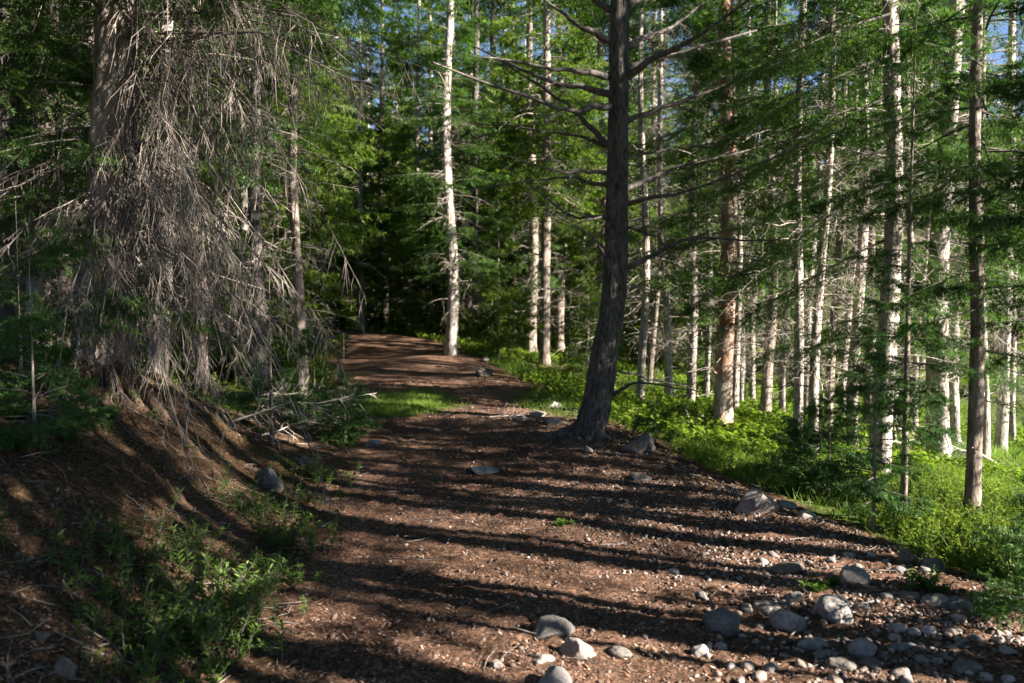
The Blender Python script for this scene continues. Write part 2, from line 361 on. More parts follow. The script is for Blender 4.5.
def trunk_geo(g, path, rad, sides, r, flare=.5, fl_h=.35, rough=.04, lobes=5):
    path = np.asarray(path, float); rad = np.asarray(rad, float)
    K = len(path); a = np.arange(sides)*2*PI/sides
    L = np.concatenate([[0], np.cumsum(np.linalg.norm(np.diff(path, axis=0), axis=1))])
    tan = norm(np.gradient(path, axis=0)); u = norm(np.cross(tan, np.array([0, 1., 0]))); u = -u; v = np.cross(tan, u)
    ph = r.uniform(0, 6.28, 6)
    f = 1 + flare*np.exp(-np.maximum(L, 0)/fl_h)[:, None]*(1+.45*np.sin(lobes*a+ph[0])[None]+.25*np.sin((lobes-2)*a+ph[1])[None])
    f = f + rough*np.sin(3*a[None]+L[:, None]*1.7+ph[2]) + rough*.7*np.sin(5*a[None]-L[:, None]*3.1+ph[3]) + rough*.5*r.standard_normal((K, sides))
    V = path[:, None] + (rad[:, None]*f)[..., None]*(u[:, None]*np.cos(a)[None, :, None] + v[:, None]*np.sin(a)[None, :, None])
    j, s = np.meshgrid(np.arange(K-1), np.arange(sides), indexing='ij'); b = j*sides; s2 = (s+1) % sides
    Qd = np.stack([b+s, b+s2, b+sides+s2, b+sides+s], -1).reshape(-1, 4)
    g.add(V, Qd)
def simple_trunk(name, H, r0, mat_, r, parent=None, sides=12, wig=.11):
    z = np.concatenate([np.linspace(-.35, 1.0, 12), np.linspace(1.25, H, int(H*2.2))])
    c = r.uniform(0, 6.28, 2); w_ = wig*np.clip(z/3, 0, 1)*np.clip((H-z)/H, 0, 1)
    path = np.stack([w_*np.sin(z*.7+c[0]), w_*np.sin(z*.55+c[1]), z], -1)
    rad = r0*np.clip(1-z/H, .03, 1.1)**.75
    g = Geo(); trunk_geo(g, path, rad, sides, r, .35, .3, .08)
    if H > 6:
        n = 46; zz = r.uniform(.4, 8, n); a = r.uniform(0, 6.28, n); e = r.uniform(.02, .09, n)+r0; cx = np.interp(zz, z, path[:, 0]); cy = np.interp(zz, z, path[:, 1])
        q = np.linspace(.3, 1, 3); S = np.stack([cx[:, None]+np.cos(a)[:, None]*e[:, None]*q, cy[:, None]+np.sin(a)[:, None]*e[:, None]*q, zz[:, None]+.1*q*e[:, None]*r.normal(0, 3, (n, 1))], -1)
        V, Qd = tubes(S, (r.uniform(.006, .014, n)[:, None]*np.array([1.3, 1, .5]))*min(1, r0/.09), 4); g.add(V, Qd)
    return g.obj(name, mat_, parent, smooth=True)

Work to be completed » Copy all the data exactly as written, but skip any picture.

The response »
The Blender Python script for this scene continues. Write part 2, from line 361 on. More parts follow. The script is for Blender 4.5.
def trunk_geo(g, path, rad, sides, r, flare=.5, fl_h=.35, rough=.04, lobes=5):
    path = np.asarray(path, float); rad = np.asarray(rad, float)
    K = len(path); a = np.arange(sides)*2*PI/sides
    L = np.concatenate([[0], np.cumsum(np.linalg.norm(np.diff(path, axis=0), axis=1))])
    tan = norm(np.gradient(path, axis=0)); u = norm(np.cross(tan, np.array([0, 1., 0]))); u = -u; v = np.cross(tan, u)
    ph = r.uniform(0, 6.28, 6)
    f = 1 + flare*np.exp(-np.maximum(L, 0)/fl_h)[:, None]*(1+.45*np.sin(lobes*a+ph[0])[None]+.25*np.sin((lobes-2)*a+ph[1])[None])
    f = f + rough*np.sin(3*a[None]+L[:, None]*1.7+ph[2]) + rough*.7*np.sin(5*a[None]-L[:, None]*3.1+ph[3]) + rough*.5*r.standard_normal((K, sides))
    V = path[:, None] + (rad[:, None]*f)[..., None]*(u[:, None]*np.cos(a)[None, :, None] + v[:, None]*np.sin(a)[None, :, None])
    j, s = np.meshgrid(np.arange(K-1), np.arange(sides), indexing='ij'); b = j*sides; s2 = (s+1) % sides
    Qd = np.stack([b+s, b+s2, b+sides+s2, b+sides+s], -1).reshape(-1, 4)
    g.add(V, Qd)
def simple_trunk(name, H, r0, mat_, r, parent=None, sides=12, wig=.11):
    z = np.concatenate([np.linspace(-.35, 1.0, 12), np.linspace(1.25, H, int(H*2.2))])
    c = r.uniform(0, 6.28, 2); w_ = wig*np.clip(z/3, 0, 1)*np.clip((H-z)/H, 0, 1)
    path = np.stack([w_*np.sin(z*.7+c[0]), w_*np.sin(z*.55+c[1]), z], -1)
    rad = r0*np.clip(1-z/H, .03, 1.1)**.75
    g = Geo(); trunk_geo(g, path, rad, sides, r, .35, .3, .08)
    if H > 6:
        n = 46; zz = r.uniform(.4, 8, n); a = r.uniform(0, 6.28, n); e = r.uniform(.02, .09, n)+r0; cx = np.interp(zz, z, path[:, 0]); cy = np.interp(zz, z, path[:, 1])
        q = np.linspace(.3, 1, 3); S = np.stack([cx[:, None]+np.cos(a)[:, None]*e[:, None]*q, cy[:, None]+np.sin(a)[:, None]*e[:, None]*q, zz[:, None]+.1*q*e[:, None]*r.normal(0, 3, (n, 1))], -1)
        V, Qd = tubes(S, (r.uniform(.006, .014, n)[:, None]*np.array([1.3, 1, .5]))*min(1, r0/.09), 4); g.add(V, Qd)
    return g.obj(name, mat_, parent, smooth=True)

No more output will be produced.